◆ Required work ◆
Write out, precisely and in full, each line of the material.
··· Recorded data
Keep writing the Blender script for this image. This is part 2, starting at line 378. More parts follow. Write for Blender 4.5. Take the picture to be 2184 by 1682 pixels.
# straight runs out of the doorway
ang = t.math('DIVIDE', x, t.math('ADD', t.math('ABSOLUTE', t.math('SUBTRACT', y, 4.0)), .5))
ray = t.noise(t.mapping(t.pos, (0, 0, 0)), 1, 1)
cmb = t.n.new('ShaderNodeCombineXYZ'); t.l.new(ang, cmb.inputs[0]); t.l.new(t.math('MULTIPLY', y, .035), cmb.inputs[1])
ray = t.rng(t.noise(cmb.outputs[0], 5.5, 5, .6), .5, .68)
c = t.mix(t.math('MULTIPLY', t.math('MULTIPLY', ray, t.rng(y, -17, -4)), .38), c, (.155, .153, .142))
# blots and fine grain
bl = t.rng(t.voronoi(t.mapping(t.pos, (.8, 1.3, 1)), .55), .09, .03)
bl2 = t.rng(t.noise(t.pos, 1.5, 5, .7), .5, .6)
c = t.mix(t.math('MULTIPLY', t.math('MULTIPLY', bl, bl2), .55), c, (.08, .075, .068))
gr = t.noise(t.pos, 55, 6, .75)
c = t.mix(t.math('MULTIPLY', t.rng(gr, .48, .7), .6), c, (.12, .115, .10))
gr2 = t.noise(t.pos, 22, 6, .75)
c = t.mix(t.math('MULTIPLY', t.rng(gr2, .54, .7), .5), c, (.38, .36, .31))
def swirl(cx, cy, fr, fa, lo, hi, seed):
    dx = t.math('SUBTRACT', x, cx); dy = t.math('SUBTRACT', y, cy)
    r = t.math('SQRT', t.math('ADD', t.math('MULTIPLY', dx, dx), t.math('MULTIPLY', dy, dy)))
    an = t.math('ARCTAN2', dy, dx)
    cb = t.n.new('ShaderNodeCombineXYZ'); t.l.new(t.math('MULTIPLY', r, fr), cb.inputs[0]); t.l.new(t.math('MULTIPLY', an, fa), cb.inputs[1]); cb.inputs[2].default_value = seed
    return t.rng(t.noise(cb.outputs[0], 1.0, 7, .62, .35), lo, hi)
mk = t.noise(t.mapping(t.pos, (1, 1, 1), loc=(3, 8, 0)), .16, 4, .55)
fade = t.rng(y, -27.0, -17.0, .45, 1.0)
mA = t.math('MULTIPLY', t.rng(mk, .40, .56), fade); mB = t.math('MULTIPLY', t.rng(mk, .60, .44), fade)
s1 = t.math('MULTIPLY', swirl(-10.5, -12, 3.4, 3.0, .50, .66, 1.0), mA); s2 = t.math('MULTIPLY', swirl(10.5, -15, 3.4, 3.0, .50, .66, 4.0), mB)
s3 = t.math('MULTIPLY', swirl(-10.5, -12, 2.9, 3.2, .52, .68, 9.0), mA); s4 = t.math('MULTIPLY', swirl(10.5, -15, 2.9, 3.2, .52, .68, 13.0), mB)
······
◆ The response ◆
Keep writing the Blender script for this image. This is part 2, starting at line 378. More parts follow. Write for Blender 4.5. Take the picture to be 2184 by 1682 pixels.
# straight runs out of the doorway
ang = t.math('DIVIDE', x, t.math('ADD', t.math('ABSOLUTE', t.math('SUBTRACT', y, 4.0)), .5))
ray = t.noise(t.mapping(t.pos, (0, 0, 0)), 1, 1)
cmb = t.n.new('ShaderNodeCombineXYZ'); t.l.new(ang, cmb.inputs[0]); t.l.new(t.math('MULTIPLY', y, .035), cmb.inputs[1])
ray = t.rng(t.noise(cmb.outputs[0], 5.5, 5, .6), .5, .68)
c = t.mix(t.math('MULTIPLY', t.math('MULTIPLY', ray, t.rng(y, -17, -4)), .38), c, (.155, .153, .142))
# blots and fine grain
bl = t.rng(t.voronoi(t.mapping(t.pos, (.8, 1.3, 1)), .55), .09, .03)
bl2 = t.rng(t.noise(t.pos, 1.5, 5, .7), .5, .6)
c = t.mix(t.math('MULTIPLY', t.math('MULTIPLY', bl, bl2), .55), c, (.08, .075, .068))
gr = t.noise(t.pos, 55, 6, .75)
c = t.mix(t.math('MULTIPLY', t.rng(gr, .48, .7), .6), c, (.12, .115, .10))
gr2 = t.noise(t.pos, 22, 6, .75)
c = t.mix(t.math('MULTIPLY', t.rng(gr2, .54, .7), .5), c, (.38, .36, .31))
def swirl(cx, cy, fr, fa, lo, hi, seed):
    dx = t.math('SUBTRACT', x, cx); dy = t.math('SUBTRACT', y, cy)
    r = t.math('SQRT', t.math('ADD', t.math('MULTIPLY', dx, dx), t.math('MULTIPLY', dy, dy)))
    an = t.math('ARCTAN2', dy, dx)
    cb = t.n.new('ShaderNodeCombineXYZ'); t.l.new(t.math('MULTIPLY', r, fr), cb.inputs[0]); t.l.new(t.math('MULTIPLY', an, fa), cb.inputs[1]); cb.inputs[2].default_value = seed
    return t.rng(t.noise(cb.outputs[0], 1.0, 7, .62, .35), lo, hi)
mk = t.noise(t.mapping(t.pos, (1, 1, 1), loc=(3, 8, 0)), .16, 4, .55)
fade = t.rng(y, -27.0, -17.0, .45, 1.0)
mA = t.math('MULTIPLY', t.rng(mk, .40, .56), fade); mB = t.math('MULTIPLY', t.rng(mk, .60, .44), fade)
s1 = t.math('MULTIPLY', swirl(-10.5, -12, 3.4, 3.0, .50, .66, 1.0), mA); s2 = t.math('MULTIPLY', swirl(10.5, -15, 3.4, 3.0, .50, .66, 4.0), mB)
s3 = t.math('MULTIPLY', swirl(-10.5, -12, 2.9, 3.2, .52, .68, 9.0), mA); s4 = t.math('MULTIPLY', swirl(10.5, -15, 2.9, 3.2, .52, .68, 13.0), mB)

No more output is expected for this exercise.